We have now passed over, with a mere glance, two ethnical periods, which covered four-fifths, at least, of the entire existence of mankind upon the earth. While in the Lower Status, the higher attributes of man began to manifest themselves. Personal dignity, eloquence in speech, religious sensibility, rectitude, manliness and courage were now common traits of character; but cruelty, treachery and fanaticism were equally common. Element worship in religion, with a dim conception of personal gods, and of a Great Spirit, rude verse-making, joint-tenement houses, and bread from maize, belong to this period. It also produced the syndyasmian family, and the confederacy of tribes organized in gentes and phratries. The imagination, that great faculty which has contributed so largely to the elevation of mankind, was now producing an unwritten literature of myths, legends and traditions, which had already become a powerful stimulus upon the race.
III. Property in the Middle Status of Barbarism.
The condition of mankind in this ethnical period has been more completely lost than that of any other. It was exhibited by the Village Indians of North and South America in barbaric splendor at the epoch of their discovery. Their governmental institutions, their religious tenets, their plan of domestic life, their arts and their rules in relation to the ownership and inheritance of property, might have been completely obtained; but the opportunity was allowed to escape. All that remains are scattered portions of the truth buried in misconceptions and romantic tales.

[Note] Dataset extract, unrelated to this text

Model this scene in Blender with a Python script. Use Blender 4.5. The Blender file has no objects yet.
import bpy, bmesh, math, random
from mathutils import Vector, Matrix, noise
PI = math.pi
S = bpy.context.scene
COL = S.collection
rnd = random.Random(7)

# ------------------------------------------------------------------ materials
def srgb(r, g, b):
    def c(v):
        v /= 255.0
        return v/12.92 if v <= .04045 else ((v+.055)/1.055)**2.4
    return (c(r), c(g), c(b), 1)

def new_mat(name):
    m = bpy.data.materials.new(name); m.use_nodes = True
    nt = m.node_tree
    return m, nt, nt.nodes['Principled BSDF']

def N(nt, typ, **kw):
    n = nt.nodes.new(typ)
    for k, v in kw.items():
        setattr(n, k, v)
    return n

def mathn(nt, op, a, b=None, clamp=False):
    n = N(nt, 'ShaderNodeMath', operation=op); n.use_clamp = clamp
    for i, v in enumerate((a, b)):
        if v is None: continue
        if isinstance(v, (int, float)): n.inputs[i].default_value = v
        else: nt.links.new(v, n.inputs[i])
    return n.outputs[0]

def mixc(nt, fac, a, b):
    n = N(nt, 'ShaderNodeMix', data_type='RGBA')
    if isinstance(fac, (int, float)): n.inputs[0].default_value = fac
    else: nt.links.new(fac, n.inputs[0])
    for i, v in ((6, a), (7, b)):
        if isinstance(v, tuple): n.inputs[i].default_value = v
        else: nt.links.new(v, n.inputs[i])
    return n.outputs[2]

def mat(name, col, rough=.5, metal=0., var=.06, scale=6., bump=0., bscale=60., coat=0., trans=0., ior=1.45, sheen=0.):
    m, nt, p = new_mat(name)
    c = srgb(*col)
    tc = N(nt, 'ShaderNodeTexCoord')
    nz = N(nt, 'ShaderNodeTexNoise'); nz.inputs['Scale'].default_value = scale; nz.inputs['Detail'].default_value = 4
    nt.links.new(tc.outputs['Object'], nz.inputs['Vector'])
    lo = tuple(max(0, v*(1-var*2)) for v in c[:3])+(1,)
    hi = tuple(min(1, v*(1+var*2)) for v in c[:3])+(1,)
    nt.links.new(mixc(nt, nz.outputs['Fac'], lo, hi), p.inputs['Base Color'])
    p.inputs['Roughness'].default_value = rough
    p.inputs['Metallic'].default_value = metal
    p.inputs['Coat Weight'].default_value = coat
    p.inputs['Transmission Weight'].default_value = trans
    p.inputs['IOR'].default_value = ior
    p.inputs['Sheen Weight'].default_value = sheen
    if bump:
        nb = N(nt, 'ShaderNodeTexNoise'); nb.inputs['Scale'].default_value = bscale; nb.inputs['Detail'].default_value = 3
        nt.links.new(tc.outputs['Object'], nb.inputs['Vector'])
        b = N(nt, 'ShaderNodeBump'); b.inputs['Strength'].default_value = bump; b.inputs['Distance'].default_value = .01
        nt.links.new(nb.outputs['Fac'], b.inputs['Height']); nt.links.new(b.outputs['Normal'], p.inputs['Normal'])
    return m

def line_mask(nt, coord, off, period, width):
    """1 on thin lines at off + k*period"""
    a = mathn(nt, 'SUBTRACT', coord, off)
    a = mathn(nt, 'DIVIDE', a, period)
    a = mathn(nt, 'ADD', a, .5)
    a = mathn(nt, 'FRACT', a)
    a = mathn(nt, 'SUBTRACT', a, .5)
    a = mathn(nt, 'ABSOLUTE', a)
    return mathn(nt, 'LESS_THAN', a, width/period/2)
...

This period opens in the Eastern hemisphere with the domestication of animals, and in the Western with the appearance of the Village Indians, living in large joint-tenement houses of adobe brick, and, in some areas, of stone laid in courses. It was attended with the cultivation of maize and plants by irrigation, which required artificial canals, and garden beds laid out in squares, with raised ridges to contain the water until absorbed. When discovered, they were well advanced toward the close of the Middle Period, a portion of them having made bronze, which brought them near the higher process of smelting iron ore. The joint-tenement house was in the nature of a fortress, and held an intermediate position between the stockaded village of the Lower, and the walled city of the Upper Status. There were no cities, in the proper sense of the term, in America when discovered. In the art of war they had made but little progress, except in defense, by the construction of great houses generally impregnable to Indian assault. But they had invented the quilted mantle (escaupiles), stuffed with cotton, as a further shield against the arrow,[505] and the two-edged sword (macuahuitl),[506] each edge having a row of angular flint points imbedded in the wooden blade. They still used the bow and arrow, the spear, and the war-club, flint knives and hatchets, and stone implements,[507] although they had the copper axe and chisel, which for some reason never came into general use.